Avoid being “mopped” up after a serious injury

Avoid being “mopped up” after you have suffered injury

The following is an article from last week’s Law Society Gazette. It’s a sign of the times I’m afraid as yet more of your cases are set to be dealt with by unqualified and untrained “claims handlers” (some might say paper shufflers). Their lack of experience can result in important aspects of cases being overlooked and the injured person receiving less compensation than they should. That they say the work is “pretty straightforward” belies the fact that cases which often appear “straightforward” usually aren’t if the right questions are asked.

It is also clear that these types of firms are under huge financial pressure which in turn means their “claims handlers” are under huge pressure to settle your claims quickly so the firm gets paid quickly which usually means your claim is “processed” (they are often referred to as “sausage factories”) too quickly such that cases are often settled for less than they should be. Unfortunately their priority is cash flow and not ensuring you receive the compensation you are entitled to.

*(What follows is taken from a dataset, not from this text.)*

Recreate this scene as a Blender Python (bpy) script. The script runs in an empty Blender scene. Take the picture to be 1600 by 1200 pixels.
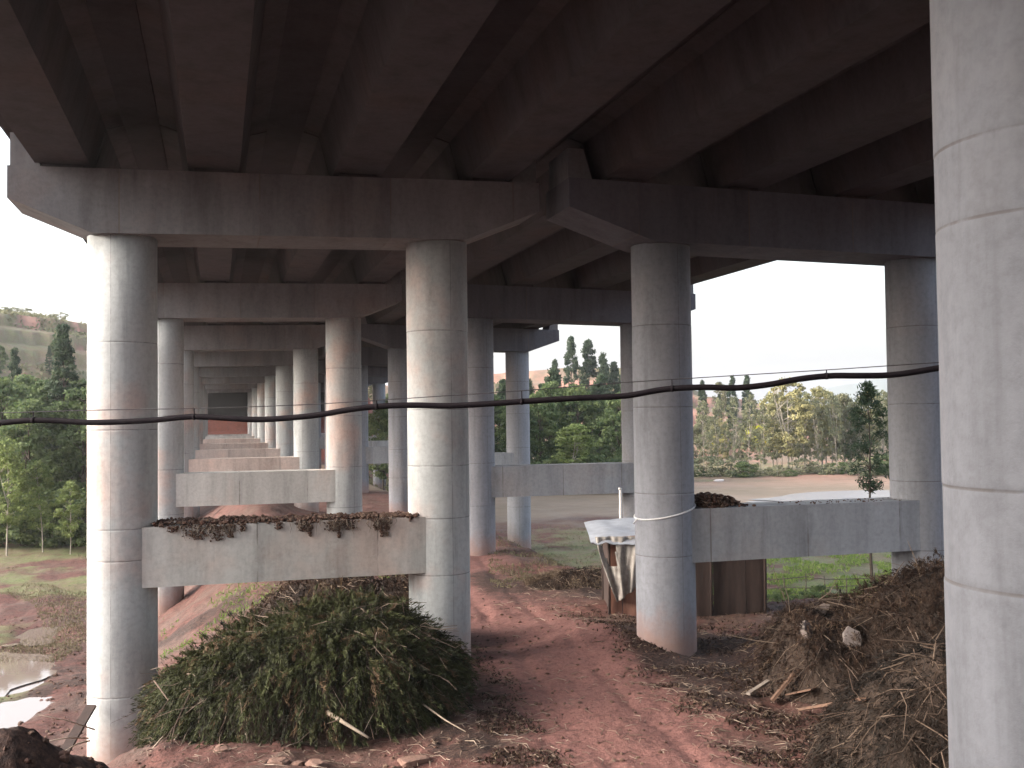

I don’t regard you as merely “market share” waiting to be “mopped up”! The use of this language says it all really.

I deal with every claim as an individual and not as an automated process.

I put your interests first and not my cash flow!

I also have almost 20 years experience in personal injury claims.

Start of article: One of the country’s biggest personal injury firms says it will build a model ‘fit for purpose’ in the post-reform sector. Minster Law, which has 650 people working from two sites in Yorkshire, will be one of the firms most affected by the changes to road traffic accident claims.

But managing director Michael Warren says the firm has the financial clout to build new systems and reinvent its automated processes for handling claims.

Minster ceased to be part of the BGL Group last summer and was brought under the ownership of South African-based parent company BHL.

The investment vehicle has written off Minster’s £40m debts and injected £10m cash through a loan facility for the firm to upgrade technology. Minster’s finances had been on a downward spiral after the 2013 civil justice reforms and last year it reported losses of £35m. Warren said the firm is likely to report a small profit in 2015/16.

The plan now is to automate as much of the claims process as possible: ‘There are complexities and it is difficult to see a day when we don’t need top-end fee earners, but for the majority of the business we do it is pretty straightforward and the sector has chosen to make it complex. It is going away from a traditional law firm to a technology-based company.’

Minster retains links with BGL, which owns comparison site comparethemarket.com, through a seven-year contract that ensures it refers work. The arrangement means most clients coming to the firm are backed by before-the-event legal expenses insurance, Warren added.

Warren said the firm will shed several senior figures this year, with the incoming payroll being ‘lawyer-light’.

‘Whatever these reforms look like the expectation is that others will fold,’ he said. ‘There is a potential market share grab over the next few years, and with the investment in technology and the work in BHL, it gives us a great start to mop up some of this.’